• _Task requirements_
Your task is to return, exactly, the run of lines starting at the line holding "Build this scene" and ending at the line holding "R = math.radians", both ends included and no other lines.

[Rows from a 3D scene dataset]
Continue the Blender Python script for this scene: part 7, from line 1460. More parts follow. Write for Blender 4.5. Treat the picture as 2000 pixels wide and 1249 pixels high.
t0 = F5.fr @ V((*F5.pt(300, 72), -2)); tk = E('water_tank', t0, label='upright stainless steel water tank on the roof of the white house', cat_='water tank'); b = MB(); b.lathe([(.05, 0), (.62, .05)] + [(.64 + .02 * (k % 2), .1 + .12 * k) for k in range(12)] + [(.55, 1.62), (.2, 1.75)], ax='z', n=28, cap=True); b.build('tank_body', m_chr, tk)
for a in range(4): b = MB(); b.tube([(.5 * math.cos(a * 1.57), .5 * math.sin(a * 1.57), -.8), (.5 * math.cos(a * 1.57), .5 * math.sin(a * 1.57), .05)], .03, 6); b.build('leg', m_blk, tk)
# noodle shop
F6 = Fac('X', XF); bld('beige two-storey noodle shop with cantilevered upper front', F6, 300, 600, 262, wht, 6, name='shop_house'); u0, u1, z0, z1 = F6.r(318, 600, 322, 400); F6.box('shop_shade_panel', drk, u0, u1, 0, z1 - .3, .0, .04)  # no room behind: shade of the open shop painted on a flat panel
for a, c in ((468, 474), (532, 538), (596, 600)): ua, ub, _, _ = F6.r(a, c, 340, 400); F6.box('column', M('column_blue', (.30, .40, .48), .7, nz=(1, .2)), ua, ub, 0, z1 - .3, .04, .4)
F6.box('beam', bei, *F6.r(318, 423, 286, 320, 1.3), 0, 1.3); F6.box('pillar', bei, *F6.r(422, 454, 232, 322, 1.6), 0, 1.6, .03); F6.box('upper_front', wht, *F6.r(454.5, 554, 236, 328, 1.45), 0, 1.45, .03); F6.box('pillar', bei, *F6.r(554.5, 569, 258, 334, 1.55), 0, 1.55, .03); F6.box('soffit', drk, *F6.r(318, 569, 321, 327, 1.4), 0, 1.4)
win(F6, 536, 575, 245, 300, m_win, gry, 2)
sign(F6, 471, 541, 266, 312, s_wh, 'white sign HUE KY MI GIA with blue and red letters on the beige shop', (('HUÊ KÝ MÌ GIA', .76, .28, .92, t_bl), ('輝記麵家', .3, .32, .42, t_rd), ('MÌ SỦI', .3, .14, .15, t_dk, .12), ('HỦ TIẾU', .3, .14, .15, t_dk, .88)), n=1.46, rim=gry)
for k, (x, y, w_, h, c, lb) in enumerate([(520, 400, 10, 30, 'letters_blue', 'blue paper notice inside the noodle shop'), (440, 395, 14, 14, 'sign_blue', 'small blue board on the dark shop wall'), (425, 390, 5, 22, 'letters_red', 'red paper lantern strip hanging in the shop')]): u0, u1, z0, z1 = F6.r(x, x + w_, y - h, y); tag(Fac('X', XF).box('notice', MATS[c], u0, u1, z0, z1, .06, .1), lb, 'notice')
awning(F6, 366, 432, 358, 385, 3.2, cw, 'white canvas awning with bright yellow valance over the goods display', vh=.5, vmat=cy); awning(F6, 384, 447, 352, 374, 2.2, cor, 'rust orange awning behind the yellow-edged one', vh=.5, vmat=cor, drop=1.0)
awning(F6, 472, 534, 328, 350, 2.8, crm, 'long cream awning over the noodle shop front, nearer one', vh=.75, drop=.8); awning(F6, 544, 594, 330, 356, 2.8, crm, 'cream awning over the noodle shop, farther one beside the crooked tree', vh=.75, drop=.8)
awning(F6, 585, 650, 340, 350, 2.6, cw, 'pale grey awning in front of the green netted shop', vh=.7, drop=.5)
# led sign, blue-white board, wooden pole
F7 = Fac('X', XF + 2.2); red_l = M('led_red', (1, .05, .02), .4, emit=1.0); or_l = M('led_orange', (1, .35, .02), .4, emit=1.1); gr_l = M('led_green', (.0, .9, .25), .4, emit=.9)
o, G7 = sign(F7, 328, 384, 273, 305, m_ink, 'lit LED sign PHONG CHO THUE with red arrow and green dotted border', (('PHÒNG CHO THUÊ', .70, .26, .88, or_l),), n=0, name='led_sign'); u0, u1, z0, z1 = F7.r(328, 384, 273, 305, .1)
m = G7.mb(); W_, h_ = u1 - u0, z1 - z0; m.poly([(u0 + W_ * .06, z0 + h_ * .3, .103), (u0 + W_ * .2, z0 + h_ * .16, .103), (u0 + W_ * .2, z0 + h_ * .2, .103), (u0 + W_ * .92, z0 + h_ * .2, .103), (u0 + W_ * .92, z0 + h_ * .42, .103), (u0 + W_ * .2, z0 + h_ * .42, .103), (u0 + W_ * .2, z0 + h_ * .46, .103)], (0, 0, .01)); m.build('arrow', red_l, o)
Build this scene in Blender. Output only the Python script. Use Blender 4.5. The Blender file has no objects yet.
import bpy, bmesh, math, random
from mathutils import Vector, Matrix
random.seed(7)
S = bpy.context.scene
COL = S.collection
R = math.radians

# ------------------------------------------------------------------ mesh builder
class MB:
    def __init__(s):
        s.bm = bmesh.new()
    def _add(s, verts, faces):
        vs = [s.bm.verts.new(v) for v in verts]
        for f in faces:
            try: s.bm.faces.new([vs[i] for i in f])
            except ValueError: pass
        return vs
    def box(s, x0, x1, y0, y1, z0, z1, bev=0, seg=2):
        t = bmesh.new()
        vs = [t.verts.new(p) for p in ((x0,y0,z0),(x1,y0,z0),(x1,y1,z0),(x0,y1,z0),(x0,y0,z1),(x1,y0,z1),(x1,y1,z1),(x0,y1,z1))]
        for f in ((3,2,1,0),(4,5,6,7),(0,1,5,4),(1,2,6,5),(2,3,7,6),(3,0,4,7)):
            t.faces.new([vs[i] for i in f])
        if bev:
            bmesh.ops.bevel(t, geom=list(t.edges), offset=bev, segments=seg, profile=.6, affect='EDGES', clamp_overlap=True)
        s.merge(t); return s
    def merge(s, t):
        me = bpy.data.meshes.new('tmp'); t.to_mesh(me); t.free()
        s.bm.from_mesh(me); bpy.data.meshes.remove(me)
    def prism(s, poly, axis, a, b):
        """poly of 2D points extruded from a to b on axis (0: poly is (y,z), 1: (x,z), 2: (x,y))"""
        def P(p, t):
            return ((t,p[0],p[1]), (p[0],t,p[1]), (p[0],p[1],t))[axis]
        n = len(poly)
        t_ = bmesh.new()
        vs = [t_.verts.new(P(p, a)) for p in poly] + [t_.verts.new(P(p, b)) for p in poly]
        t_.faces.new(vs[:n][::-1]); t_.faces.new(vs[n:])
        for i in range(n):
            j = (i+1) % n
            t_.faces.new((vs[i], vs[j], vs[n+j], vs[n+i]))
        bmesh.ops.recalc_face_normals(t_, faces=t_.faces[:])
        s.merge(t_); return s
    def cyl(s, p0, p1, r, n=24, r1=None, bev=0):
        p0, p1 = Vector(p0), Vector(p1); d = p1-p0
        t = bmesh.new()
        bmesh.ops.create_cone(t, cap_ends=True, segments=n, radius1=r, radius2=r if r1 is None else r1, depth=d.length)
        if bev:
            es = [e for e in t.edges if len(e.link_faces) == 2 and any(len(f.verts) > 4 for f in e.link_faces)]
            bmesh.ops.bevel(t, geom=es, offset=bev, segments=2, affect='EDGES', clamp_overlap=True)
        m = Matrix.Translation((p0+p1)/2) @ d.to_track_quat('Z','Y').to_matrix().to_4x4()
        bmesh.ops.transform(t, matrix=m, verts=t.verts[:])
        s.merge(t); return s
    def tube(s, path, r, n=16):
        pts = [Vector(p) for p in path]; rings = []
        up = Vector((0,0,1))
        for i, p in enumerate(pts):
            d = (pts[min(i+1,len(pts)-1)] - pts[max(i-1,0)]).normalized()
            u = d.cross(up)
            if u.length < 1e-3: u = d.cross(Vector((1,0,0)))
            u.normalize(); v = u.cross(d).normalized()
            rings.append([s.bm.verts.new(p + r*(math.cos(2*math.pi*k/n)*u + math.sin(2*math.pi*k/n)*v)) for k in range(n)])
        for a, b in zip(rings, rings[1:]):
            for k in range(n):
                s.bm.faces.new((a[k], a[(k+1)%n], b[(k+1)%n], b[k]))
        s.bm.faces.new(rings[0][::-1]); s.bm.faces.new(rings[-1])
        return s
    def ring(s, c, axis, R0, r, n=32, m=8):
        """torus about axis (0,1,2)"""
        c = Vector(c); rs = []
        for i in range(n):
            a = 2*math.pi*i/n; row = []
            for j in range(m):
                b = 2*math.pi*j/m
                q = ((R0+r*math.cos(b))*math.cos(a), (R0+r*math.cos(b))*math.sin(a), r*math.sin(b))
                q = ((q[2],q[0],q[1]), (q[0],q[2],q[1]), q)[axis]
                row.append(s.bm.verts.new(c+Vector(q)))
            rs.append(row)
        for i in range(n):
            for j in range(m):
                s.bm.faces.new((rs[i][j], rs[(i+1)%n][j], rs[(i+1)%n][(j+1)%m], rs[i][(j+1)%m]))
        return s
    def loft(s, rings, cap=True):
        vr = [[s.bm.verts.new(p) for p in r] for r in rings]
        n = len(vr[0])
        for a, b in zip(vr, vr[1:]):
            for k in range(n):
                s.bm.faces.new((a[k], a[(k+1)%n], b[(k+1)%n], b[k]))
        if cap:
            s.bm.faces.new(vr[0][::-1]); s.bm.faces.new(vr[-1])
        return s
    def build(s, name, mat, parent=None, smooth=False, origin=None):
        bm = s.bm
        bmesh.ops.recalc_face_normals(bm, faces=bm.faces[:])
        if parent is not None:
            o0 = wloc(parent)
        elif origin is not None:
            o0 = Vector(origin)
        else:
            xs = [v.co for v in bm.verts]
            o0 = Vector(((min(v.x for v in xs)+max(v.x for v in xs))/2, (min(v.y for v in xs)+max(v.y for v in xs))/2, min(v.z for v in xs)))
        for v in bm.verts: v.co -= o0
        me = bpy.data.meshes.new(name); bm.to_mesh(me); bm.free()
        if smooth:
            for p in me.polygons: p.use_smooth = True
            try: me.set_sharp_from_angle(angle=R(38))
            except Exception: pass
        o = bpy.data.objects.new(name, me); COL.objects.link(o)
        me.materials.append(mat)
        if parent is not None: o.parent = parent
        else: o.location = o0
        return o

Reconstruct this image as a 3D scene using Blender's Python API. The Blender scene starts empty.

• _Full solution_
Build this scene in Blender. Output only the Python script. Use Blender 4.5. The Blender file has no objects yet.
import bpy, bmesh, math, random
from mathutils import Vector, Matrix
random.seed(7)
S = bpy.context.scene
COL = S.collection
R = math.radians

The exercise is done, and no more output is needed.